When I was younger I was always interested in sleep. I think everyone is. Or maybe it was just me being a curious kid. I studied the lost city of Atlantis too, so that might be a hint as to my nerdiness from birth. Anyways, I would read the crock-of-sh*t dream dictionaries, and read watch documentaries on sleep. It's fascinating because we all do it, and there are still soo many sleep mysteries. Even to this day. And before I grew up and discovered the messed up properties of my own sleep, I was merely curious as to why Mama Dukes "made me" do it. I thought for sure it was just a ploy to get us out of her hair, and once my head hit the pillow, I was sure that's when all the excitement began.

So one night I'm hanging out with my mom's friend's son. His name is Josh, and he's over for a visit with his mom. He's spending the night. Jen and I were still sharing a room at this point, so I was pretty young. We had bunk beds and our bedroom window looked out onto the ground because we were in a first floor apartment. That night Josh and I decided to be rebellious and not sleep. We decided early on in the night. Before it got dark, and our eyelids got heavy. But we promised each other, so there was no backing down.

We pretended to sleep until the parents went to bed and then we got out the flashlight we had hid away earlier, and got busy. We made a make-shift stage out of books and such, and played with Alivin-and-the-chipmunks action figures I think we got from McDonalds or something. We might have wasted an hour. And that's when it started. The overwhelming tired feeling. When your eyes start to burn, and your eyelids droop a little lower. It actually becomes difficult to concentrate on anything other than sleeping. It's like your whole body needs to rest now, and there is nothing you can do to stop it. So we both felt it coming. We talked about it, and decided that if one of us closed our eyes for even one second too long, that the other one would poke them to wake up. We did this for what seemed like a lifetime. We turned the bedroom light on. We didn't care at this point that if our mothers were to wake up to use the washroom, we would surely get scolded. The light helped, for a while.

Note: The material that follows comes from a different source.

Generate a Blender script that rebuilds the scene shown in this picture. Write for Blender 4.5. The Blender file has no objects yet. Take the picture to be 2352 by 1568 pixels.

I remember talking for a long time. I think we must have spent the majority of the night describing how tired we were, and how awesome it was that we were pulling an all-nighter. We did it too. We looked out the window and saw the first bit of sunlight start to peek above the horizon, and we decided that was enough. We had done it! We stayed up all night!! It was probably only 5am, but it didn't matter. The sun was out, so it counted. So we were excited but disappointed. The last thing we talked about before falling asleep was how little happened during the night. Everyone was just sleeping the whole time!

Since then I have pulled several all-nighters, but it's never been that exciting ever again. Now it's to finish assignments or prepare work. Sometimes you just stay up talking with roommates or friends soo long you hardly notice the time passing and the sun coming up. But it never lasts long. Never more than 48 hours. It kills your brain too fast.

If I don't sleep enough now, my body steals it. I will continue writing or talking, but I'll definitely be asleep. Never for long, but just long enough to keep me going. My sentence is usually spoken or written incoherently, and when I wake up in the middle of it, I realize I just sounded ridiculous. There's no way to cover it up either. I just get embarrassed and admit it. Oh sorry...I was sleeping....

If anyone is interested...I'm looking for human volunteers for my own personal at-home experiment. It might involve sleep-deprivation as a method of interrogation...I'm not sure :)

2 Comments:

Blogger Unknown said...

I just want to know how you keep the rats awake?

8:20 AM  
Blogger Unknown said...

I had my staying awake fun when I tried to stay up for 72 hours and document my progress.

My realization was that none of my mental functions for short term actions decreased, it was only a problem when I tried to perform a task that required a longer attention span.